No dia 29 de Maio de 2004 o Arnaldo levou a efeito uma tarefa política gigantesca, talvez a mais difícil de toda a sua vida. Uma determinada saída estava marcada pela CDU para esse dia, em que de Guidões saía um autocarro com cinquenta camaradas e amigos. Nesse mesmo dia no cemitério do Prado de Repouso no Porto foi incinerado um dos maiores amigos do Arnaldo, senão o maior, Augusto Lobo, meu pai. Mais nenhum dos camaradas que ia no autocarro sabia da morte de meu pai, por vontade última e expressa de meu pai que não queria qualquer divulgação. O Arnaldo passou toda a madrugada do dia 28 de Maio em que meu pai morreu comigo e com a minha família, ajudou-me em tudo o que pode ajudar e herculeamente dirigiu a iniciativa de 29 de Maio sem comprometer a vontade de meu pai. Inicialmente teve dúvidas, mas foi a certeza de que a melhor homenagem que lhe poderia prestar seria cumprir a tarefa e levar a bom porto a iniciativa, que o convenceu. E assim foi.
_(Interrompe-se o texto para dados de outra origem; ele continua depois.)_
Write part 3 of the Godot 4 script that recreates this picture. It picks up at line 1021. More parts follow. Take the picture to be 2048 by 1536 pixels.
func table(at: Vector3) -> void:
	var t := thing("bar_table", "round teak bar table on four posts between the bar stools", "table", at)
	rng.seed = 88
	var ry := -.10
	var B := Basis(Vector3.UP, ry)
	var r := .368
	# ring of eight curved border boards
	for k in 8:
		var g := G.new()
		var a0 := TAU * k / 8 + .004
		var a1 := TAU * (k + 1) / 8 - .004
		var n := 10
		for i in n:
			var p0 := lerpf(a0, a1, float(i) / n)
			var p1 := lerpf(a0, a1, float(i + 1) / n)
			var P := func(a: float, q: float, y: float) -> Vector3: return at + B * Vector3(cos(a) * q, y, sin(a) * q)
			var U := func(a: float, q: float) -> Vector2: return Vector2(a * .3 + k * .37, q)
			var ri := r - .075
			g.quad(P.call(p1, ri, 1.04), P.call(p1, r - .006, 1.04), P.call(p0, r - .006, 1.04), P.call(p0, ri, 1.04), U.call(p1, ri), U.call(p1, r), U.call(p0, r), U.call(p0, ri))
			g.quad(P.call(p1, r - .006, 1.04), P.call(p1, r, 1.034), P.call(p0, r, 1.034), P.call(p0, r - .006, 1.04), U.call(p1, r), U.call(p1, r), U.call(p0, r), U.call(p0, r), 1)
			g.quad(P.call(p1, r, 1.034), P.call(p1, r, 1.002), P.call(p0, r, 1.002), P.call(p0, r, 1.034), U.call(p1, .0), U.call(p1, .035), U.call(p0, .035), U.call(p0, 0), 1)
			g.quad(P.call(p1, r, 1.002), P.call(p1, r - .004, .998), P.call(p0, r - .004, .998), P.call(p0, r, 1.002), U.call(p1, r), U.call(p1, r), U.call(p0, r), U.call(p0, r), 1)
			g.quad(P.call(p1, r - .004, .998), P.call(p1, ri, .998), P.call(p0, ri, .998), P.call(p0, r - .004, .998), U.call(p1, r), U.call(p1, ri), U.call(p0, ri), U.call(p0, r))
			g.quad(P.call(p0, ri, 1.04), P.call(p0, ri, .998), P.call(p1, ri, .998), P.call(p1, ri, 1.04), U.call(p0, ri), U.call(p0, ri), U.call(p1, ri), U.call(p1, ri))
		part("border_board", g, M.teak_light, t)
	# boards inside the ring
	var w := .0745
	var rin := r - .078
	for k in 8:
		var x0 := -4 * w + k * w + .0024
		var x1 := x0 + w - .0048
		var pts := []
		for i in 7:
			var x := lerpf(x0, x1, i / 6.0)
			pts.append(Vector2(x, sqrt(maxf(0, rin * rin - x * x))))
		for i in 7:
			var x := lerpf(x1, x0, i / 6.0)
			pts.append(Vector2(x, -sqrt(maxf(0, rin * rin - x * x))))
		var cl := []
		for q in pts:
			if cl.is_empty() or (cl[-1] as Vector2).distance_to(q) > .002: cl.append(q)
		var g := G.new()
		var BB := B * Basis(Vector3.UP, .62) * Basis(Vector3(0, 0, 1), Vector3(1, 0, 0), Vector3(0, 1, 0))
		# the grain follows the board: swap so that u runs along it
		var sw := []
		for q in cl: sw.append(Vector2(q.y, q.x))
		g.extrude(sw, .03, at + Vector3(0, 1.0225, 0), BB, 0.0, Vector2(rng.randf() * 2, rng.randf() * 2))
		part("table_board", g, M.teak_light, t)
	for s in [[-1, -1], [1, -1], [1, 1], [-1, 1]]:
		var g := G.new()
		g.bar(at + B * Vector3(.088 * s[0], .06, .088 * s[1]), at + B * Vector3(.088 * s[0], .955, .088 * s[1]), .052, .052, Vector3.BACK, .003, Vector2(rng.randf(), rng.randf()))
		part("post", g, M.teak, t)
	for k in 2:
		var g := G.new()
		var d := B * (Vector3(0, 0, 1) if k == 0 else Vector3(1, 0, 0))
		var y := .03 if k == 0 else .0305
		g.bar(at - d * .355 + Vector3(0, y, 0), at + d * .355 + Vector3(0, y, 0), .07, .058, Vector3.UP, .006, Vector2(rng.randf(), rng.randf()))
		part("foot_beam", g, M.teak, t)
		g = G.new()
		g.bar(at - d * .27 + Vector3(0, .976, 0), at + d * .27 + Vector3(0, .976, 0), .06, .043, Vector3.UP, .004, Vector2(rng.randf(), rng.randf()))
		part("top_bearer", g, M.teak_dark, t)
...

Hoje, 28 de Maio de 2013, o meu grande amigo e camarada Arnaldo Ferreira vai a sepultar, hoje em que passam nove anos sobre a morte de meu pai. Sinto-me triste, algo revoltado…mas determino-me e reafirmo-me prosseguindo a mesma luta contra a exploração e por uma sociedade socialista que ambos abraçaram, no PCP e com o PCP, recordando os seus exemplos de homens dignos e lutadores.

Uma última palavra para a tua família a quem expresso publicamente o meu mais profundo pesar. Porque uma família reflecte bem aquilo que um homem é. Dos teus irmãos aos teus netos nota-se o mesmo carinho e estima. Aos teus genros ganhaste, e nem sempre é fácil, consideração, respeito, amizade, eu diria mesmo, uma espécie de amor quase filial. Para a Lucília e tuas filhas não haverá palavras para descrever o que sentem…pois foi tão grande o amor e o carinho que sempre te dedicaram. Nós, os amigos, continuaremos a falar de ti e a lembrar com alegria a tua vida, o teu fácil relacionamento, as tuas e as nossas histórias, o teu bom humor, o teu exemplo…e os motivos pelos quais te fazem pertencer a essa classe de que fala Bertolt Brecht: «… os imprescindíveis».

 

Guidões, 28 de Maio de 2013.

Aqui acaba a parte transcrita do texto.